Annual Planning Report (APR) Guidelines

Preface for 2017-18 APR Request

While the main elements of the Annual Planning Report (APR) guidelines remain the same as last year, there are a few areas in which the Deans would appreciate your particular attention:

  • Diversity remains an important priority in Arts and Science and the University and we look forward to updates on the efforts of departments in this area. The request for this information appears in section 6.0.
  • Faculty mentoring is a new area of focus for the APR. The section requesting information on current practices and plans for development appears in section 7.0.
  • In its continuing efforts on affordability, the University is examining ways to reduce costs (by consolidating or re-negotiating contracts, etc.) which will result in reduced operating budgets. This in turn gives rise to a level of uncertainty in FAS for the current fiscal year. To responsibly address this uncertainty, increased funding for on-going operating support (including administrative staffing) or major capital requests will not be considered this year. Departments should instead focus their APR on the core priorities of faculty staffing and curricular coverage, examine ways to reallocate existing budgets, and if necessary, consider one-time requests.


The APR is required of all Arts & Science departments, programs, institutes, and centers each year unless an exception is made by the Dean's Office. It serves as both a progress report and an opportunity to provide strategic input in planning for the development of units over the next 3-5 year horizon by the Deans.

Preparation of the APR is a collaboration between the unit administrator and the chair or director of the unit.

For your reference, a collection of reports are available within OASIS, known as your Departmental Profile. These reports now also include a recent history of undergraduate counts across all CAS majors. Data are compiled from a variety of sources now including University census data, SISAlbert, Workday, UDW+, student surveys, and information provided by the department.

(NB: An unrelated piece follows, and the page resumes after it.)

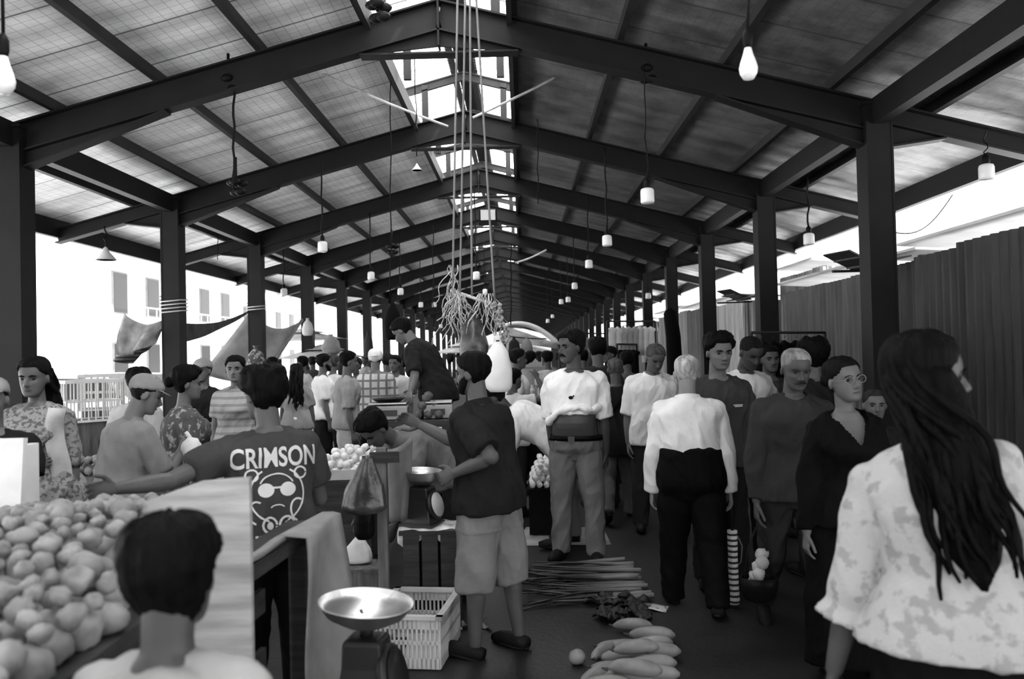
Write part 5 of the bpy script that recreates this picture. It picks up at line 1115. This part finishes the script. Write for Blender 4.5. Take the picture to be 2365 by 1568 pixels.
for i, (x, y, rz, zz, lab) in enumerate(((1462, 1448, -14, .036, 'gourd with a white sticker at the top of the floor pile'), (1505, 1468, -10, .036, None), (1500, 1492, 4, .04, None), (1428, 1490, 6, .036, None), (1515, 1510, 3, .036, None), (1440, 1516, 4, .036, None), (1502, 1536, 8, .04, None), (1425, 1542, -6, .036, None), (1510, 1560, -4, .036, None), (1450, 1566, 5, .04, None), (1392, 1506, 60, .034, None), (1385, 1560, 40, .034, None), (1470, 1500, 5, .10, None), (1466, 1546, -3, .10, None), (1400, 1580, 10, .04, None))):
    q_ = PZ(x, y, zz); o = bpy.data.objects.new('gourd', gpr[i % 4]); COL.objects.link(o); o.location = q_; o.rotation_euler = (r2.uniform(-1, 1), 0, R(rz)); o.scale = (r2.uniform(.9, 1.1),)*3
    tag(o, lab or 'long pale gourd in the pile on the aisle floor', 'gourd', 'gourds piled on the floor')
    s_ = bpy.data.objects.new('stem', tipm); COL.objects.link(s_); s_.parent = o
q_ = PZ(1333, 1517, .04); o = link('round_gourd', rnd_ball(3, .045, .042, .04, .06), gd); o.location = q_; tag(o, 'single round pale gourd left of the floor pile', 'gourd')
for i in range(9):
    q_ = PZ(1030+r2.uniform(-10, 95), 1440+r2.uniform(-8, 28), .004); d_ = r2.uniform(.02, .05)
    o = MB().grid(lambda u, v: V((d_*(u-.5)*2, d_*(v-.5), .012*math.sin(u*6+i)+.012)), 5, 3, thick=(0, 0, .002)).build('leaf_scrap', M((.5, .12, .3)[i % 3]), None, True); o.location = q_; o.rotation_euler.z = r2.uniform(0, 6); tag(o, 'scrap of leaf on the floor by the slatted crate', 'leaf scrap', 'scraps by the slatted crate')
# bag of tubers carried in the aisle, knitted roll of the old man, white bag of the man in a cap
gh_ = PPL['greyhair']; q_ = gh_['ml'] @ gh_['arm'][1][2] + V((0, 0, -.42)); o = empty('carrier_bag', 'open dark carrier bag of pale tubers in the grey-haired man\'s hand', 'bag', q_ - V((0, 0, .14)))
MB().loft([[V((w_*math.cos(t), w_*.7*math.sin(t), z)) for t in (2*math.pi*j/18 for j in range(18))] for z, w_ in ((0, .05), (.02, .09), (.10, .11), (.14, .108), (.14, .10), (.10, .10), (.03, .08))], caps=True).build('bag_body', M(.02, .35), o, True)
for s in (-1, 1): MB().tube([(s*.08, 0, .13), (s*.05, .02, .3), (0, .02, .42), ], .006, 6).build('handle', M(.03), o, True)
sp = [(q_ + V((r2.uniform(-.05, .05), r2.uniform(-.05, .03), -.06+.03*i)), 1.1) for i in range(7)]
scatter('tuber', 'pale tuber in the carrier bag in the aisle', 'tuber', 'tubers in the carrier bag', protos_of('tuber', M(.4), 3, .04, .034, .03, .2), sp, None, r2)
om = PPL['oldman']; wr = om['ml'] @ om['arm'][1][2]; hd = wr + V((.01, 0, -.09)); r = empty('furled_umbrella', 'furled umbrella in a striped knitted sleeve held by the old man', 'umbrella', hd - V((0, 0, .62)))
MB().tube([(0, 0, .0), (0, 0, .02), (0, 0, .12), (0, 0, .3), (0, 0, .46)], [.03, .036, .032, .030, .032], 16).build('sleeve', M(.65, pat='bands', pc=.08, ps=9, pw=.55), r, True)
MB().tube([(0, 0, .45), (0, 0, .68)], .010, 8).build('handle', M(.03, .4, bump=0), r, True); MB().tube([(.035, 0, .42), (.06, 0, .36), (.05, 0, .26), (.03, 0, .24)], .004, 6).build('loop', M(.2), r, True)
cmn = PPL['capman']; wr = cmn['ml'] @ cmn['arm'][1][2]
rb = empty('plastic_bag', 'small white plastic bag in the hand of the man in a cap', 'bag', wr + V((.06, 0, -.03))); MB().ball((0, 0, .04), (.06, .05, .07), 14, 10, f=lambda p: p*(1+.15*noise.noise(p*2))).build('bag_body', M(.7, .4), rb, True); MB().tube([(0, 0, .10), (-.03, 0, .14)], .012, 8).build('knot', M(.7, .4), rb, True)

# --- things tied to the columns
for i, (x, y, d, lab) in enumerate(((388, 722, 11.35, 'pale cord wound round the second left column'), (592, 716, 14.95, 'white cord tied round the third left column'))):
    p = P(x, y, d); c = V((XL, yf(1 if i == 0 else 2), p.z)); mb = MB()
    for j in range(4 if i == 0 else 2):
        q = [c + V((sx*.14, sy*.14, .05*j+.02*k_)) for k_, (sx, sy) in enumerate(((-1, -1), (1, -1), (1, 1), (-1, 1), (-1, -1)))]; mb.tube(q, .009, 5)
    tag(mb.build('cord_tie', M(.7), None, True), lab, 'cord')
for x, y0, y1, w, d, c, lab in ((592, 798, 862, .17, 14.7, .12, 'patterned bundle hung low on the third left column'), (711, 735, 775, .13, 18.4, .55, 'pale bundle hung on the fourth left column'), (851, 765, 822, .16, 25.4, .06, 'dark bundle hung on the sixth left column'), (765, 772, 818, .2, 17.2, .35, 'grey garment hung in the left opening past the fourth column')): sack(x, y0, y1, w, d, M(c, pat='blotch', pc=.4 if c == .12 else c, ps=16), lab, 'hanging_sack', 'bundle', False, x)
# ================================================================ LIGHT
w = bpy.data.worlds.new('sky'); SC.world = w; w.use_nodes = True
bg = w.node_tree.nodes['Background']; bg.inputs[0].default_value = (1, 1, 1, 1); bg.inputs[1].default_value = 3.0
s = bpy.data.lights.new('sun', 'SUN'); s.energy = 26; s.angle = R(3); so = bpy.data.objects.new('sun', s); COL.objects.link(so)
so.rotation_euler = V((-.5, .45, -.95)).to_track_quat('-Z', 'Y').to_euler()
vs = SC.view_settings; vs.view_transform = 'Standard'; vs.look = 'None'; vs.gamma = 1; vs.use_curve_mapping = False; vs.exposure = .1
SC.cycles.max_bounces = 6; SC.cycles.use_denoising = True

Please contact the head of Institutional Research, David Vintinner, if you have any questions regarding these reports.

The deadline for APR submission is Friday, April 21, 2017. An electronic copy (Word document) should be sent as an email attachment to Randall Say in the Deans' Office. Please use the following naming convention: 18APR[unitname].doc.

Additionally, we ask that you adhere to the following formatting guidelines:

  • Title APR at the top left corner of the first page as such: Department Name Annual Planning Report 2017-2018
  • Follow the numbering system provided in the guidelines
  • Use Times New Roman, 12 point, black only
  • Set 1" margins (left and right) and justify paragraphs

The timing of responses to the APR depends in part on when the FAS budget is finalized with the University Administration, but our intention is to have responses released by June 30, 2017.

1.0 Executive Summary

Provide a brief synopsis (no more than 500 words or one to two pages) highlighting the strategic plans for the department or program in achieving its academic goals [e.g. snapshot of where the department stands (research profile), areas of strength/weakness and recent relevant rankings (primary peer competitors), description of efforts to increase diversity in the department (at all levels), directions of where the department wants to go, etc.].

1.1 Rank and Priority of APR Requests

Provide a short bulleted summary of the department’s highest priority requests (including relevant cost information).  Please rank your requests in order of the highest importance first. Note whether they will improve diversity and if internal resources can be redeployed to fund (all or in part) these needs. Given the reduced funding available, departments should refrain from proposing permanent on-going items (except for faculty recruitment proposals). Requests will only be considered if they are prioritized in this section.


2.0 Faculty Staffing

2.1 Provide a brief commentary on the results of any faculty searches conducted in the previous year indicating reasons for success or failure and any changes in recruitment strategies that may be suggested by the prior year experience.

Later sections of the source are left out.